Maatje voorbij
Een nieuwe inleiding in de literatuurwetenschap
Inleiding in de literatuurwetenschap door Jan van Luxemburg, Mieke Bal en Willem Weststeijn Uitgever: Coutinho, 257 p. f 25,-
Rudi van der Paardt
Wie zo'n twintig jaar geleden letteren studeerde, moest voornamelijk veel boeken lezen. Om te controleren of je dat met vrucht had gedaan, stelde bij bepaalde gelegenheden, tentamens genaamd, een docent in het betreffende vakgebied, veelal de professor zelf, vragen over die boeken. Je moest dan de inhoud ervan precies kunnen navertellen en iets over de schrijvers ervan weten.
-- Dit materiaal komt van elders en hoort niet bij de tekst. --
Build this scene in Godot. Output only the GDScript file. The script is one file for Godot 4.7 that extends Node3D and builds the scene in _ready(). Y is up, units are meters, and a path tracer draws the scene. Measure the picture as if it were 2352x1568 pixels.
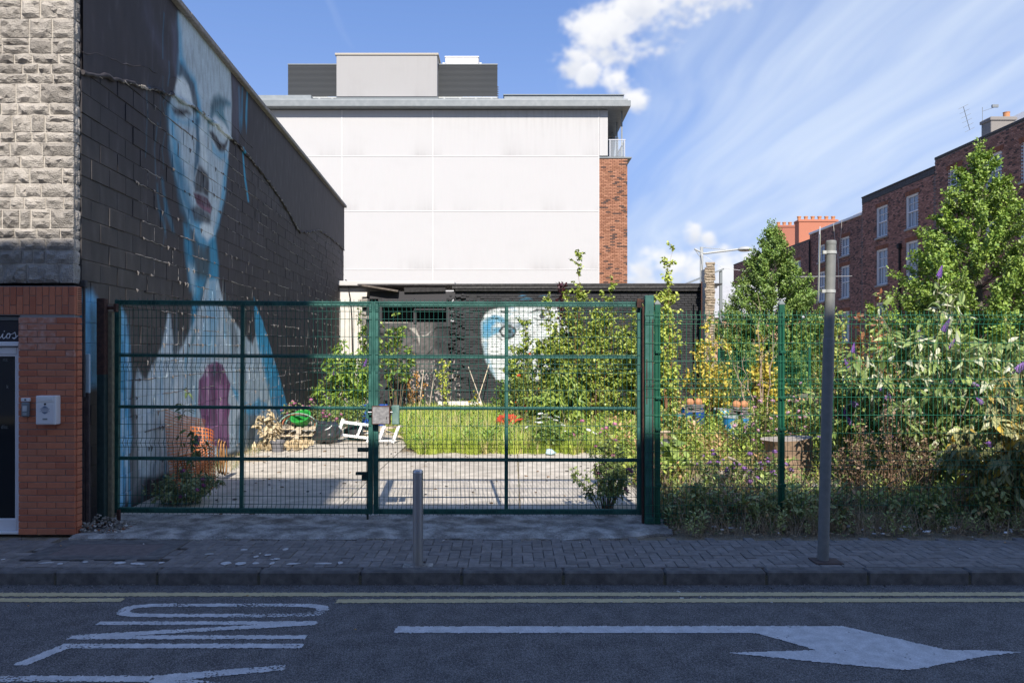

Wie wilde slagen voor zo'n tentamen moest dus een literatuurgeschiedenis bestuderen. Met echte wetenschap had dat allemaal weinig te maken: je hoefde nooit formules te kennen of sommen te maken. Tegenover je vrienden die een echt vak studeerden - ze werden bij voorbeeld dokter of econoom en jij gewoon Neerlandicus - stond je lichtelijk voor gek.
Gelukkig kwam daar in de jaren zestig de literatuurwetenschap. Die bestond al wel langer, zo'n vijfentwintighonderd jaar, maar vaste voet binnen het Nederlandse universitaire onderwijs had die toch niet gekregen. In het voetspoor van sociologen, psychologen enzovoort begonnen professionele literaten te roepen om grondslagenonderzoek: het waarom, wat en hoe van de literatuurstudie. Moeilijke vragen natuurlijk en de antwoorden bleken dan ook heel verschillend. In deze baaierd van onzekerheid verscheen in 1970 een handboek, eenvoudig Literatuurwetenschap geheten, van Frank C. Maatje. Het boek voorzag in een behoefte, werd dan ook snel drie keer herdrukt, en hoewel de ondertitel luidde ‘Grondslagen van een theorie van het literaire werk’, golden Maatjes woorden min of meer als wet. Wie wilde slagen voor een tentamen letterkunde, moest nu geen Knuvelder, maar Maatje lezen. Wie zijn definities van wetenschap, literatuur, structuur niet kende, geen twee types homonymie kon onderscheiden en geen grafiek kon maken van het tempo in Het stenen bruidsbed was gezakt, al kende hij alle romans van Sybren Polet uit het hoofd. Het prestige van de letterenstudent leek met sprongen vooruitgegaan.
In het snel gegroeide kamp van de literatuurtheoretici was men het trouwens met Maatjes uitgangspunten - het literaire werk is autonoom; literair is fictioneel + waardevol - al lang niet meer eens. Vrijwel alle medewerkers Algemene Literatuur Wetenschap schreven hun eigen inleidingen, klappers genaamd, waarin impliciet of expressis verbis duchtig met Maatje werd gepolemiseerd. Ook van buiten de kring der ingewijden werden protesten gehoord. Karel van het Reve hield zijn Huizingalezing (1978) die men misschien het best als volgt kan samenvatten: literatuurwetenschappers (Maatje diende vaak als voorbeeld) kunnen zelf helemaal niet schrijven; zie je door hun ‘nieuwe wartaal’ heen, dan blijken zij eigenlijk ook niets zinnigs te beweren. In het bijna een jaar later verschenen pamflet Grandeur en misère van de literatuurwetenschap bestreed Gomperts, op goede gronden dunkt mij, de argumentatie van zijn Leidse collega, maar in feite onderschreef hij diens stellingen. De in prachtig paars gestoken nieuwe Inleiding in de literatuurwetenschap van Van Luxemburg, Bal en Weststeijn, kan men beschouwen als het resultaat van onderlinge klapperuitwisseling, dus als gezamenlijke stellingname tegenover Maatje, maar ook als een poging de kritiek van de buitenwacht, vertegenwoordigd door Van het Reve en Gomperts, in te dammen.